Une possible victoire de Kamala Harris le 5 novembre est-elle plus rassurante pour les Européens, du point de vue géopolitique ?

F. H. : On aurait tort de pousser un « ouf » de soulagement et de retourner à notre train-train stratégique. On ne renouera pas avec les soixante-dix années précédentes. C’est fini ! Ce n’est plus le même monde. Or quand on voit le désordre qui règne chez les Européens, il y a de quoi être inquiet. Le spectre qui hante l’Europe est le suivant : les Russes reviennent, et les Américains s’en vont.

Il est clair que les Américains ne vont pas pouvoir maintenir leur présence et leur effort militaire en Europe au niveau où ils sont aujourd’hui.

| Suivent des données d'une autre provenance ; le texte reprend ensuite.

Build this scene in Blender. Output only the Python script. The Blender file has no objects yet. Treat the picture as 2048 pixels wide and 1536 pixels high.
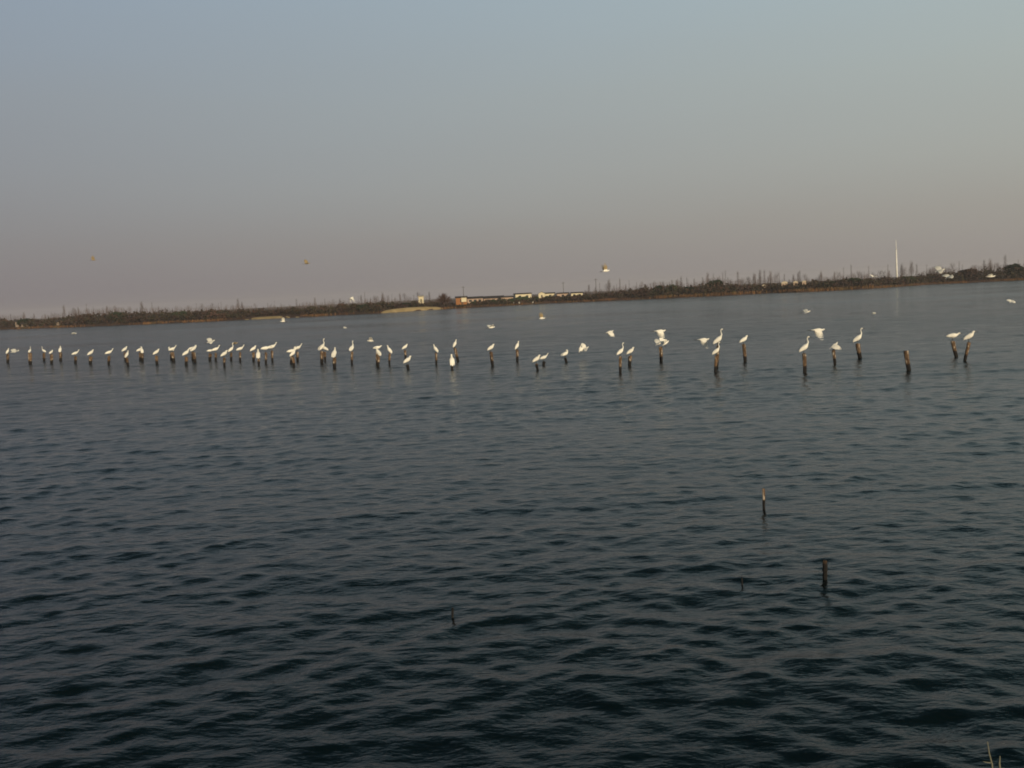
import bpy, bmesh, math, random
import numpy as np
from mathutils import noise as mnoise
from mathutils import Vector, Matrix, Euler

random.seed(7)
rng = np.random.default_rng(7)
R = math.radians
scene = bpy.context.scene
COL = scene.collection

# ------------------------------------------------------------------ camera
CAM_H = 4.7
F_PX = 1900.0                       # focal length in pixels of a 2048 wide frame
ROLL = R(2.79)
HORIZON_Y = 589.0                   # row of the horizon in the middle of the frame
PITCH = math.atan((768.0 - HORIZON_Y) * math.cos(ROLL) / F_PX)
cam_data = bpy.data.cameras.new('camera')
cam_data.sensor_fit = 'HORIZONTAL'
cam_data.sensor_width = 36.0
cam_data.lens = 36.0 * F_PX / 2048.0
cam_data.clip_start = 0.1
cam_data.clip_end = 20000
cam = bpy.data.objects.new('camera', cam_data)
COL.objects.link(cam)
CAM_M = Matrix.Rotation(R(90) - PITCH, 3, 'X') @ Matrix.Rotation(-ROLL, 3, 'Z')
cam.matrix_world = Matrix.Translation((0, 0, CAM_H)) @ CAM_M.to_4x4()
scene.camera = cam

# ------------------------------------------------------------------ light
SUN_EL, SUN_AZ = 13.0, 158.0        # azimuth clockwise from +Y: behind the camera, a little to the right
sun_dir = Vector((math.sin(R(SUN_AZ)) * math.cos(R(SUN_EL)), math.cos(R(SUN_AZ)) * math.cos(R(SUN_EL)), math.sin(R(SUN_EL))))
world = bpy.data.worlds.new('World')
scene.world = world
world.use_nodes = True
wn, wl = world.node_tree.nodes, world.node_tree.links
wn.clear()
out = wn.new('ShaderNodeOutputWorld')
bg = wn.new('ShaderNodeBackground')
sky = wn.new('ShaderNodeTexSky')
sky.sky_type = 'NISHITA'
sky.sun_disc = False
sky.sun_elevation = R(SUN_EL)
sky.sun_rotation = R(SUN_AZ)
sky.altitude = 0
sky.air_density = 1.0
sky.dust_density = 3.0
sky.ozone_density = 1.5
bg.inputs['Strength'].default_value = 0.08
# the still, smoggy winter air: grey pink at the horizon, pale blue higher in view, brighter towards the sun's side
def lin(c): return tuple(((v / 255) / 12.92 if v < 10.3 else ((v / 255 + 0.055) / 1.055) ** 2.4) for v in c)
tc = wn.new('ShaderNodeTexCoord'); sep = wn.new('ShaderNodeSeparateXYZ')
wl.new(tc.outputs['Generated'], sep.inputs[0])
ramp = wn.new('ShaderNodeValToRGB'); ramp.color_ramp.interpolation = 'LINEAR'
stops = [(0.0, (158, 146, 145)), (0.065, (163, 154, 150)), (0.125, (170, 166, 162)), (0.20, (174, 176, 174)), (0.29, (175, 185, 190)), (0.38, (156, 186, 191)), (0.51, (68, 99, 113)), (1.0, (24, 38, 58))]  # upper stops, out of view, are shaped to set the water's reflected brightness
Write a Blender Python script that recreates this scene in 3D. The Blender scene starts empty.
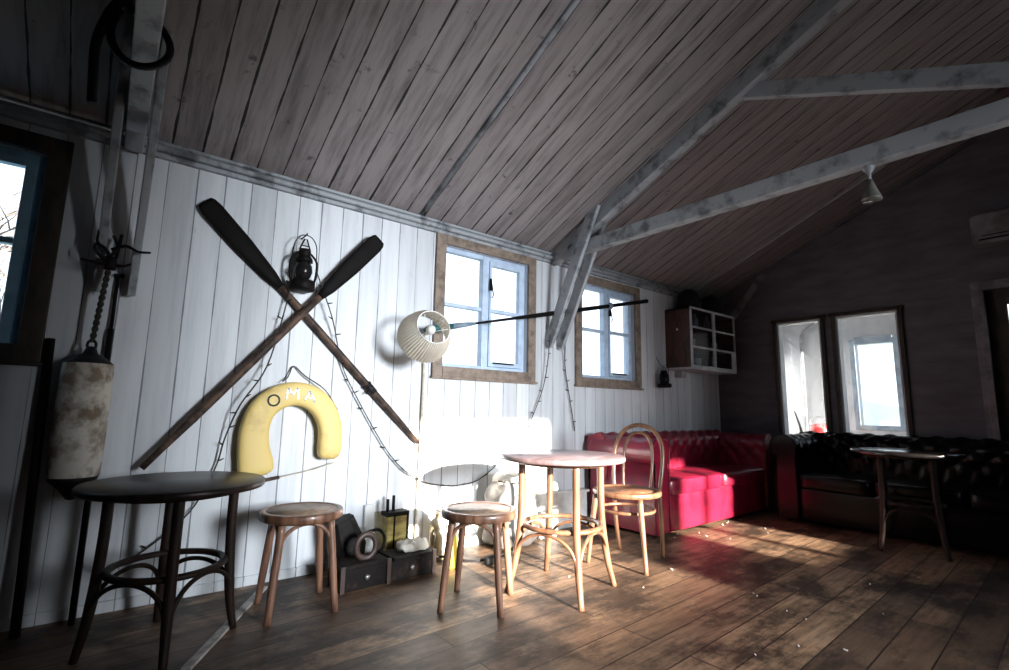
import bpy, math, random
from mathutils import Vector, Matrix
random.seed(7)
S = bpy.context.scene
COL = S.collection
PI = math.pi
V = Vector

# ------------------------------------------------------------------ camera, world, sun, exposure
cam_data = bpy.data.cameras.new('camera')
cam = bpy.data.objects.new('camera', cam_data); COL.objects.link(cam)
f_px, yaw, pitch, roll = 494.7, .6729, .1471, .0182
CAM = V((0, -3.131, .987))
cam_data.sensor_width = 36; cam_data.lens = f_px * 36 / 1009
cam_data.clip_start = .05; cam_data.clip_end = 400
fw = V((math.sin(yaw)*math.cos(pitch), math.cos(yaw)*math.cos(pitch), math.sin(pitch)))
rt = V((math.cos(yaw), -math.sin(yaw), 0)); up = rt.cross(fw)
r2 = math.cos(roll)*rt + math.sin(roll)*up; u2 = -math.sin(roll)*rt + math.cos(roll)*up
M = Matrix((r2, u2, -fw)).transposed().to_4x4(); M.translation = CAM
cam.matrix_world = M
S.camera = cam
S.view_settings.view_transform = 'Standard'; S.view_settings.look = 'None'
S.view_settings.gamma = 1; S.view_settings.use_curve_mapping = False
S.view_settings.exposure = 0.0

world = bpy.data.worlds.new('sky'); S.world = world; world.use_nodes = True
nt = world.node_tree; bg = nt.nodes['Background']
tc = nt.nodes.new('ShaderNodeTexCoord'); sp = nt.nodes.new('ShaderNodeSeparateXYZ'); cr = nt.nodes.new('ShaderNodeValToRGB')
nt.links.new(tc.outputs['Generated'], sp.inputs[0]); nt.links.new(sp.outputs['Z'], cr.inputs[0]); nt.links.new(cr.outputs[0], bg.inputs[0])
cr.color_ramp.elements[0].position = 0; cr.color_ramp.elements[0].color = (.93, .95, 1, 1)
cr.color_ramp.elements[1].position = .8; cr.color_ramp.elements[1].color = (.55, .75, 1, 1)
bg.inputs[1].default_value = 2.3

sd = bpy.data.lights.new('sun', 'SUN'); sun = bpy.data.objects.new('sun', sd); COL.objects.link(sun)
sd.energy = 46; sd.color = (1, .90, .78); sd.angle = math.radians(1.3)
sun.rotation_euler = V((.04, 1, -.215)).to_track_quat('-Z', 'Y').to_euler(); sun.location = (2, -20, 6)

def area(name, loc, size, to, energy, col, spread=180):
    d = bpy.data.lights.new(name, 'AREA'); d.shape = 'RECTANGLE'; d.size, d.size_y = size
    d.energy = energy; d.color = col; d.spread = math.radians(spread)
    o = bpy.data.objects.new(name, d); COL.objects.link(o); o.location = loc
    o.rotation_euler = V(to).to_track_quat('-Z', 'Z').to_euler()
    return o
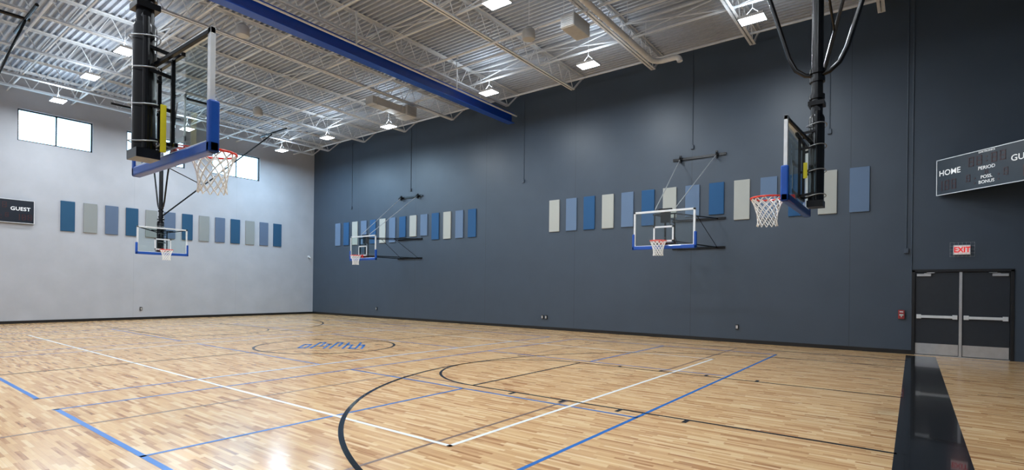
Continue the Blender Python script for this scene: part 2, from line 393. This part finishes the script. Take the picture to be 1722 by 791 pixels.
# ------------------------------------------------------------------ basketball goals
def net(rz=3.05, cy=.38):
    N = 12; R = [.222,.2,.178,.158,.143,.135,.134,.142]; Z = [0,-.06,-.12,-.18,-.24,-.3,-.36,-.42]
    h = MB()
    def P(i, r):
        a = 2*math.pi*(i+.5*(r % 2))/N
        return (R[r]*math.cos(a), cy+R[r]*math.sin(a), rz+Z[r])
    for r in range(7):
        for i in range(N):
            j = i+1 if r % 2 else i-1
            rr = .009 if r in (0,) else .0066
            h.tube([P(i,r),P(i,r+1)], rr, 5, caps=False); h.tube([P(i,r),P(j,r+1)], rr, 5, caps=False)
    return h
def board_parts(e, bz, far=False):
    off = (0,0,bz)
    h = MB(); h.add([(-.9,0,2.92),(.9,0,2.92),(.9,0,3.95),(-.9,0,3.95)], [(0,1,2,3)]); bo = mk('backboard', h, m_glass, e, smooth=False, off=off, label='clear glass backboard panel')
    h = MB(); t = .058
    for y0, y1 in ((-.04,.006),):
        h.box((-.915,y0,3.97-t), (.915,y1,3.97)); h.box((-.915,y0,2.9), (.915,y1,2.9+t)); h.box((-.915,y0,2.9), (-.915+t,y1,3.97)); h.box((.915-t,y0,2.9), (.915,y1,3.97))
    mk('backboard_frame', h, m_frame, bo, smooth=False, bevel=.004, off=off, label='white aluminium frame')
    h = MB(); w = .05
    for a, b in (((-.305,.001,3.05),(.305,.004,3.1)), ((-.305,.001,3.46),(.305,.004,3.51)), ((-.305,.001,3.05),(-.255,.004,3.51)), ((.255,.001,3.05),(.305,.004,3.51))): h.box(a, b)
    mk('target_square', h, m_frame, bo, smooth=False, off=off, label='white painted shooter square')
    h = MB(); h.box((-.955,-.06,2.84), (.955,.035,2.945))
    for s in (-1, 1): h.box((min(s*.885,s*.955),-.06,2.84), (max(s*.885,s*.955),.035,3.31))
    mk('edge_padding', h, m_blue, bo, smooth=False, bevel=.018, off=off, label='royal blue safety padding')
    h = MB(); h.ring((0,.38,3.05), .2286, .0125, n=40)
    h.box((-.06,0.004,2.97), (.06,.02,3.1)); h.beam((0,.01,3.035), (0,.155,3.045), .09, .012)
    for s in (-1, 1): h.tube([(s*.055,.012,2.99),(s*.12,.2,3.04)], .008, 8); h.tube([(s*.06,.012,3.05),(s*.16,.22,3.05)], .008, 8)
    for i in range(12):
        a = 2*math.pi*i/12; h.ring((.2286*math.cos(a),.38+.2286*math.sin(a),3.036), .009, .003, 'y', 8, 5)
    ri = mk('rim', h, m_rim, e, off=off, label='orange-red steel rim')
    mk('net', net(), m_net, ri, off=off, label='white nylon net')

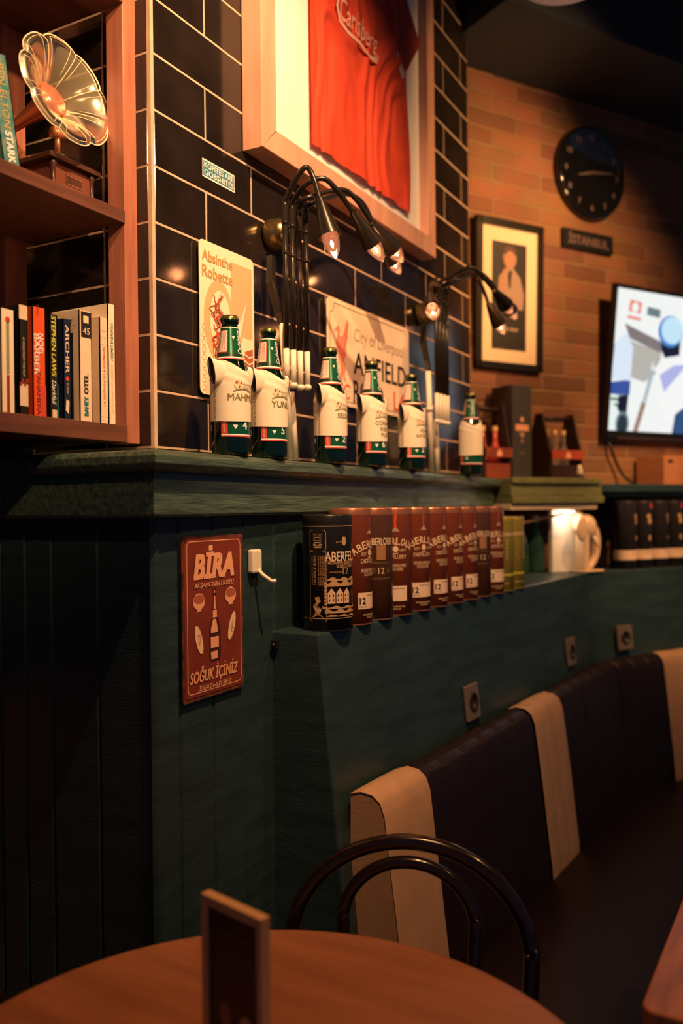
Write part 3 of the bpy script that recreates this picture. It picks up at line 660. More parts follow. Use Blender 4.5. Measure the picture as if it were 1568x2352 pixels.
mb.add([(x * 1.08, y * 1.01, .0003) for x, y in bt], [tuple(t) for t in mathutils.geometry.tessellate_polygon([[Vector((x, y, 0)) for x, y in bt]])], SHD, xf=X)
for pl in ([(-.003, .047), (.001, .047), (.001, .042), (-.003, .042)], [(-.002, .037), (.0015, .037), (.0025, .012), (-.004, .012)], [(-.006, .010), (.0055, .010), (.0065, -.004), (-.0068, -.004)], [(-.006, -.007), (.003, -.007), (.008, -.024), (.008, -.032), (-.0125, -.032), (-.0125, -.024)], [(-.0135, -.040), (.011, -.040), (.011, -.060), (-.0135, -.060)], [(-.0135, -.067), (.007, -.067), (.007, -.081), (-.012, -.081)]): flat(mb, pl, SLM, X, .0006)
for cx, cy, rt_ in ((-.048, -.040, D(17)), (.053, -.026, D(-19))):
    flat(mb, circ(cx, cy, .0105, 24, .029, rot=rt_), SHD, X, .0003); flat(mb, circ(cx, cy, .0095, 24, .028, rot=rt_), mat('pale_bread_print', (.90, .60, .38), .5), X, .0005)
    for k in range(7): a_ = rnd.uniform(0, 6); outline(mb, [(cx + rnd.uniform(-.004, .004), cy + rnd.uniform(-.016, .014)), (cx + rnd.uniform(-.004, .004), cy + rnd.uniform(-.016, .014))], .0007, BRN, X, .0008, closed=False)
for x, y in ((-.086, .142), (.086, .142)): flat(mb, circ(x, y, .002, 10), BLACKI, X, .0008)
o = mb.build('plate', root)

# ---- plastic hook
root = thing('wall_hook', 'small ivory plastic adhesive hook on the planks beside the red sign', 'hook', (1.437, .985, 1.315))
mb = MB(); c_ = onY(581, 1289, .99); mb.box((c_.x - .0165, .978, c_.z - .024), (c_.x + .0165, .9938, c_.z + .024), IVORY); child(mb, 'back_plate', root, bevel=.005, bseg=3)
mb = MB(); mb.tube([(c_.x + .004, .982, c_.z - .016), (c_.x + .006, .970, c_.z - .028), (c_.x + .007, .950, c_.z - .040), (c_.x + .007, .941, c_.z - .038)], [.0045, .0042, .004, .004], IVORY, 8); child(mb, 'hook_arm', root)
# latch and screw at the ledge end
mb = MB(); c_ = onX(634, 1480, 1.511); mb.box((1.503, c_.y - .008, c_.z - .008), (1.5105, c_.y + .008, c_.z + .01), BLACKM); mb.sphere((1.500, c_.y, c_.z), .004, BLACKM); o = mb.build('latch', bevel=.001); tag(o, 'small dark latch at the top corner of the ledge end', 'latch')

# ================================================================== WALL LAMPS
BULB = bpy.data.materials.new('rosy_bulb_glass'); BULB.use_nodes = True; nt = BULB.node_tree; nt.nodes.clear()
out = nt.nodes.new('ShaderNodeOutputMaterial'); tr = nt.nodes.new('ShaderNodeBsdfTransparent'); tr.inputs[0].default_value = (1, .80, .70, 1); gl = nt.nodes.new('ShaderNodeBsdfGlossy'); gl.inputs[1].default_value = .05
em = nt.nodes.new('ShaderNodeEmission'); em.inputs[0].default_value = (1, .30, .13, 1); em.inputs[1].default_value = .75; ad = nt.nodes.new('ShaderNodeMixShader'); ad.inputs[0].default_value = .62
fr = nt.nodes.new('ShaderNodeFresnel'); fr.inputs[0].default_value = 1.4; mx = nt.nodes.new('ShaderNodeMixShader')
nt.links.new(tr.outputs[0], ad.inputs[1]); nt.links.new(em.outputs[0], ad.inputs[2]); nt.links.new(fr.outputs[0], mx.inputs[0]); nt.links.new(ad.outputs[0], mx.inputs[1]); nt.links.new(gl.outputs[0], mx.inputs[2]); nt.links.new(mx.outputs[0], out.inputs[0])
FIL = mat('hot_filament', (1, .8, .5), emit=(1, .78, .50), estr=16)
def smooth_path(p, n=6):
    p = [Vector(q) for q in p]; out = []
    P = [p[0] * 2 - p[1]] + p + [p[-1] * 2 - p[-2]]
    for i in range(1, len(P) - 2):
        for j in range(n):
            t = j / n; out.append(.5 * ((2 * P[i]) + (P[i + 1] - P[i - 1]) * t + (2 * P[i - 1] - 5 * P[i] + 4 * P[i + 1] - P[i + 2]) * t * t + (3 * P[i] - P[i - 1] - 3 * P[i + 1] + P[i + 2]) * t ** 3))
    return out + [p[-1]]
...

Les États-Unis peuvent très bien devenir un partenaire dormant de l’Otan. Pas besoin de sortir de l’Alliance pour ne plus être le leader et ne plus tenir le parapluie de son article 5 (2). La solution, dans ce cas de figure, serait d’européaniser l’Otan : les actifs de l’Alliance deviendraient à dominante européenne. L’exemple de l’intervention en Libye est parlant : il a montré que l’Otan peut être mise au service d’une opération militaire sans inspiration directe des États-Unis.

Que pensez-vous de la posture américaine au Proche-Orient ?

F. H. : Comme je le disais auparavant, la position américaine depuis Obama est de ne plus ouvrir de nouveau front militaire, de ne plus s’engager dans une forever war. Mais cela ne veut pas dire que les Américains abandonnent Israël. Le Proche-Orient est devenu un sujet de politique intérieure aux États-Unis. Dans le Michigan, un swing state, cela va se jouer à un nombre de voix inférieur au nombre d’électeurs d’origine arabo-américaine dans cet État.

Plus globalement, les Américains sont clairement dans un cycle de retrait. Ils sont très divisés entre eux. À cet égard, dans l’élection du 5 novembre prochain, il y a trois candidats : Donald Trump, Kamala Harris et le chaos, autrement dit une élection dont le résultat ne serait pas accepté par l’un des protagonistes. La défiance des Américains de tous bords vis-à-vis des institutions a atteint un niveau jamais vu. Les États-Unis ont changé, et on aurait tort de partir du principe que « cela va passer ».

(1) Paru chez Odile Jacob, 208 p., 21,50 €.

(2) L’article 5 stipule que si un pays de l’Otan est victime d’une attaque armée, chaque membre de l’Alliance considérera cet acte comme une attaque armée dirigée contre l’ensemble des membres et prendra les mesures qu’il jugera nécessaires pour lui venir en aide.